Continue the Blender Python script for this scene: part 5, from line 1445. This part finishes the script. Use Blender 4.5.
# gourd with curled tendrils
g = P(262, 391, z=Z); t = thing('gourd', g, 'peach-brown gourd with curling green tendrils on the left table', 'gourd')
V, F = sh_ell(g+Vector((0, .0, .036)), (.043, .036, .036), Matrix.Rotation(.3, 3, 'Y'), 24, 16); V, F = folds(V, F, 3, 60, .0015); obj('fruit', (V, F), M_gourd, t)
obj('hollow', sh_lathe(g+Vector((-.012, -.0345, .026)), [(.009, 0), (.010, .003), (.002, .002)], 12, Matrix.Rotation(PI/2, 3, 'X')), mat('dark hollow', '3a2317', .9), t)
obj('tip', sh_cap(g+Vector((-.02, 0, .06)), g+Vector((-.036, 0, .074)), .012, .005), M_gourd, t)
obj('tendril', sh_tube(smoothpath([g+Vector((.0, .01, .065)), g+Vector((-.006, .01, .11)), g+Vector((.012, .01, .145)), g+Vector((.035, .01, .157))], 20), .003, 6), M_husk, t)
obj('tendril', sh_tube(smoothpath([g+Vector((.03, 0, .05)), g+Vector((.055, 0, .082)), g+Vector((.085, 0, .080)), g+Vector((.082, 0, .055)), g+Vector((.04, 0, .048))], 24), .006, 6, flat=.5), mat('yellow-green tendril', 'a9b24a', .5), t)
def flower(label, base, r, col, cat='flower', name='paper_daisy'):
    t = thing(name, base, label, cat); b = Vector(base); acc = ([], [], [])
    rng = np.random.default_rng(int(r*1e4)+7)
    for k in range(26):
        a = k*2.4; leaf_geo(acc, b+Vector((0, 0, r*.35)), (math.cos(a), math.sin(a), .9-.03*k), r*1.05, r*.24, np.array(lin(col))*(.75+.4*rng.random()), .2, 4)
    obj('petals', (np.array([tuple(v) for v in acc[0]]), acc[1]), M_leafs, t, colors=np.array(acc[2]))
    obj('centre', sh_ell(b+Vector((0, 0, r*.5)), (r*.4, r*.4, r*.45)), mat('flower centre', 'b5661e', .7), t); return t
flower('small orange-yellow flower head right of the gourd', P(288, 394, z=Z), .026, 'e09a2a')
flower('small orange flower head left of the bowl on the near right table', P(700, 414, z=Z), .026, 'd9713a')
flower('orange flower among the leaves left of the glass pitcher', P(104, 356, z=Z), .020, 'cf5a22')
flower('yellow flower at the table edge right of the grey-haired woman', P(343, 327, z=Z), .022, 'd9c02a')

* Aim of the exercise
Retype the listing exactly, in full.

* Result for this exercise
Continue the Blender Python script for this scene: part 5, from line 1445. This part finishes the script. Use Blender 4.5.
# gourd with curled tendrils
g = P(262, 391, z=Z); t = thing('gourd', g, 'peach-brown gourd with curling green tendrils on the left table', 'gourd')
V, F = sh_ell(g+Vector((0, .0, .036)), (.043, .036, .036), Matrix.Rotation(.3, 3, 'Y'), 24, 16); V, F = folds(V, F, 3, 60, .0015); obj('fruit', (V, F), M_gourd, t)
obj('hollow', sh_lathe(g+Vector((-.012, -.0345, .026)), [(.009, 0), (.010, .003), (.002, .002)], 12, Matrix.Rotation(PI/2, 3, 'X')), mat('dark hollow', '3a2317', .9), t)
obj('tip', sh_cap(g+Vector((-.02, 0, .06)), g+Vector((-.036, 0, .074)), .012, .005), M_gourd, t)
obj('tendril', sh_tube(smoothpath([g+Vector((.0, .01, .065)), g+Vector((-.006, .01, .11)), g+Vector((.012, .01, .145)), g+Vector((.035, .01, .157))], 20), .003, 6), M_husk, t)
obj('tendril', sh_tube(smoothpath([g+Vector((.03, 0, .05)), g+Vector((.055, 0, .082)), g+Vector((.085, 0, .080)), g+Vector((.082, 0, .055)), g+Vector((.04, 0, .048))], 24), .006, 6, flat=.5), mat('yellow-green tendril', 'a9b24a', .5), t)
def flower(label, base, r, col, cat='flower', name='paper_daisy'):
    t = thing(name, base, label, cat); b = Vector(base); acc = ([], [], [])
    rng = np.random.default_rng(int(r*1e4)+7)
    for k in range(26):
        a = k*2.4; leaf_geo(acc, b+Vector((0, 0, r*.35)), (math.cos(a), math.sin(a), .9-.03*k), r*1.05, r*.24, np.array(lin(col))*(.75+.4*rng.random()), .2, 4)
    obj('petals', (np.array([tuple(v) for v in acc[0]]), acc[1]), M_leafs, t, colors=np.array(acc[2]))
    obj('centre', sh_ell(b+Vector((0, 0, r*.5)), (r*.4, r*.4, r*.45)), mat('flower centre', 'b5661e', .7), t); return t
flower('small orange-yellow flower head right of the gourd', P(288, 394, z=Z), .026, 'e09a2a')
flower('small orange flower head left of the bowl on the near right table', P(700, 414, z=Z), .026, 'd9713a')
flower('orange flower among the leaves left of the glass pitcher', P(104, 356, z=Z), .020, 'cf5a22')
flower('yellow flower at the table edge right of the grey-haired woman', P(343, 327, z=Z), .022, 'd9c02a')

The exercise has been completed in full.